I have a very different take on missions and mission boards. I grew up Methodist in NH and in the early 80’s we broke with the UMC mostly because of their missions policies and the attendant bureaucracy. As an non-denominational evangelical church we always “budgeted” a minimum of 10% of our gross budget to missions. We supported missionaries of our own choice. There were local missions – crisis pregnancy center, food bank, domestic violence – regional/international missions: YWAM, Wycliff, Operation Mobilization, an Inner-city Newark couple,Scripture Union (which has since changed its name), and an individual couple who were tent makers ministering in Turkey. It was exciting! Every year we had a Mission Weekend. Two or three of our missionaries would minister, exhort, encourage, challenge us.

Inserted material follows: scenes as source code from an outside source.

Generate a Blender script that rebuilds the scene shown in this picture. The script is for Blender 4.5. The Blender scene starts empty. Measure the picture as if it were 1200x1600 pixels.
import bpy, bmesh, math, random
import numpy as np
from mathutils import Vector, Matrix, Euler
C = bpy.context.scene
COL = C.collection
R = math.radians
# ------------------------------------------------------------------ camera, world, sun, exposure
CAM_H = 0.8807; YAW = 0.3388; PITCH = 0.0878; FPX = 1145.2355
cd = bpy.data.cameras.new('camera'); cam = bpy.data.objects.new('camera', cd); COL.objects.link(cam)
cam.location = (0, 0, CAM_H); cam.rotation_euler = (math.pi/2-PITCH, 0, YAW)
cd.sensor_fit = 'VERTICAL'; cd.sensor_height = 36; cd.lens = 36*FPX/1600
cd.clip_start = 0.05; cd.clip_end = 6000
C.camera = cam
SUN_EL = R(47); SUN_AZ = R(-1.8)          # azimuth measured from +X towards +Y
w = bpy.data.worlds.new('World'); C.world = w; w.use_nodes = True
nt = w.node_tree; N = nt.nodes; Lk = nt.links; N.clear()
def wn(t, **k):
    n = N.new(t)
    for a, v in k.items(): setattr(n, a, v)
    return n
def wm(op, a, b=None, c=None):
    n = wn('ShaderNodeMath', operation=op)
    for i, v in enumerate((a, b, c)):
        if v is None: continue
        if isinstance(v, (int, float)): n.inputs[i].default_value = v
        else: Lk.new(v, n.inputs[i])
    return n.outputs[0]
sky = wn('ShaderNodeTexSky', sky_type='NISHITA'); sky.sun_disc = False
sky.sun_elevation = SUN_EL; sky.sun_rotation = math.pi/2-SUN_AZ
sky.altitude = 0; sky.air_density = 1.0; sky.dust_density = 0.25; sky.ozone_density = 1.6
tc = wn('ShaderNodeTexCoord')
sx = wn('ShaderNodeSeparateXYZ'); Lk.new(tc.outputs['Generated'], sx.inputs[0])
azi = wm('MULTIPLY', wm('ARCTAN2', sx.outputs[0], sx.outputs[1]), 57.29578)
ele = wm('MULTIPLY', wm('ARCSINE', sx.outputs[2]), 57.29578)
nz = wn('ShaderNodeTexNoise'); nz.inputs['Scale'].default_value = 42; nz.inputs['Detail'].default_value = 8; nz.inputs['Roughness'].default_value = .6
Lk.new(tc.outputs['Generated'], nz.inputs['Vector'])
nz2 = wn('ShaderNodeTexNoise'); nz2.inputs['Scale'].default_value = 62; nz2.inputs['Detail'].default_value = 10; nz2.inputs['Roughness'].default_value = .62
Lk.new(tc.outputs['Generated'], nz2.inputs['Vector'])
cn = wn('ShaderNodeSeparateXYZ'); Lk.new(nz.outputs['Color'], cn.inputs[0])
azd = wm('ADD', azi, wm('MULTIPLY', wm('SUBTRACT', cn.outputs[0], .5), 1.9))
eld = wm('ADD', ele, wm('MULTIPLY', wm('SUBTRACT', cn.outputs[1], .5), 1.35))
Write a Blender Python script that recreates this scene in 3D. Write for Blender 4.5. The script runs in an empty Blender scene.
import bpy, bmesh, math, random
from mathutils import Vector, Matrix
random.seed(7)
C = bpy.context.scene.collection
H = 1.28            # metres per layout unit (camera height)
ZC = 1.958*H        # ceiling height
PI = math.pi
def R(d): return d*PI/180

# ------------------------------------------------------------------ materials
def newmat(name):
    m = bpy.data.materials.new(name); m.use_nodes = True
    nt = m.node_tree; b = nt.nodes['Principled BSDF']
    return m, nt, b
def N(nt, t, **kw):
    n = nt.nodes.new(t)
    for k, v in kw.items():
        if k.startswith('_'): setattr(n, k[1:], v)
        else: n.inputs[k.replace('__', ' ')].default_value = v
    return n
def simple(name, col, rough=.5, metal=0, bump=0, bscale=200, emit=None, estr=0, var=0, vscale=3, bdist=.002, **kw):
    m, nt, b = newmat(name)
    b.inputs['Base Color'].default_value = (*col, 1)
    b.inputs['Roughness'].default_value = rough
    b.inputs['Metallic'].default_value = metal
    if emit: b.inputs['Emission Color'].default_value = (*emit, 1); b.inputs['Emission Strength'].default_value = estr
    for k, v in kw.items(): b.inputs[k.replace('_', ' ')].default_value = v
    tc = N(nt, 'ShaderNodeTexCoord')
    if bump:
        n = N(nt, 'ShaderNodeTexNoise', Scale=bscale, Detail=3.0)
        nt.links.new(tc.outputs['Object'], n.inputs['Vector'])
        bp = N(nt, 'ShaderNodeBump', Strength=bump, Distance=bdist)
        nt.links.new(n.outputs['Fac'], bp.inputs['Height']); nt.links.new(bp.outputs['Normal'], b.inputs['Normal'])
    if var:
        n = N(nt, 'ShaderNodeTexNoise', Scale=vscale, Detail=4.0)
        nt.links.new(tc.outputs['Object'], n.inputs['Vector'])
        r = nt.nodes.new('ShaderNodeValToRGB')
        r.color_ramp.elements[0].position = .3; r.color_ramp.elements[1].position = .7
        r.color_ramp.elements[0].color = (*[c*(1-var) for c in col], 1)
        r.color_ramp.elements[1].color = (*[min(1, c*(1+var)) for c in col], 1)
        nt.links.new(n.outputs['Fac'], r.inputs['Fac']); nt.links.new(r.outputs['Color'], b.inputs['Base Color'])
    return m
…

During the year we always received newsletters about their ministries. If one of them was in the area we would have a special night at the church where they could address the congregation. These events were always, ALWAYS much anticipated and well attended. All this to say, these people were “family”. We heard from them regularly, we got to listen to them, visit with them, pray with them, rejoice with them and, occasionally, weep with them. They belonged to us and we belonged to them. It was wonderful. Maybe I have a blind spot. Maybe it’s my Yankee “independence” rearing its ugly head. But, I much prefer that kind of missions outreach as to a system that collects your money and from whom you may never hear again except when they need more money.

    Rick Patrick

    Thanks for sharing. I think it’s a “both/and.” My article addressed the “mission support” aspect of our work, but we are also involved in many “hands on” projects locally and abroad, and we have several missionaries speak each year, just as you described. The difference, I think, is that many missionaries on the field are envious when they hear about the beauty of the SBC Cooperative Program–our missions mutual fund that allows them to focus on ministry rather than doing all that fundraising. Historically, it has worked quite well when churches give close to 10%. Today, however, we are averaging more like 5-6% and experiencing problems. Some believe the solution is to abandon the cooperative approach in favor of societal missions. I believe the solution is to get back to 10%.

      Greg Lawn

      I can live with a “both/and” as long as the SBC Missions Board(s) make a concerted effort to have (require?) missionaries have speaking engagements during furlough time. Is there a Speakers Bureau as part of the SBC Missions Board? Nothing is more important to making missions “personal” than getting to meet and greet those whom you support. I believe that could bump up the 5-6% giving significantly. If there already is a Speakers Bureau, shame on us (locally) for not accessing it.

Greg Lawn

In the interest of full disclosure, I neglected to point out in my first post that I am now semi-retired and my wife and I live in north-central Georgia and are members of a SBC body that consistently is ranked in the top tier of SBC churches in their giving to the Lottie Moon and………I forget the other one…..missions outreach.Although, in the 4 years I have been a member of this particular church, I don’t recall having an SBC missionary ask to address our congregation. Maybe that’s a Missions Board problem or maybe it’s a local leadership issue. I don’t know.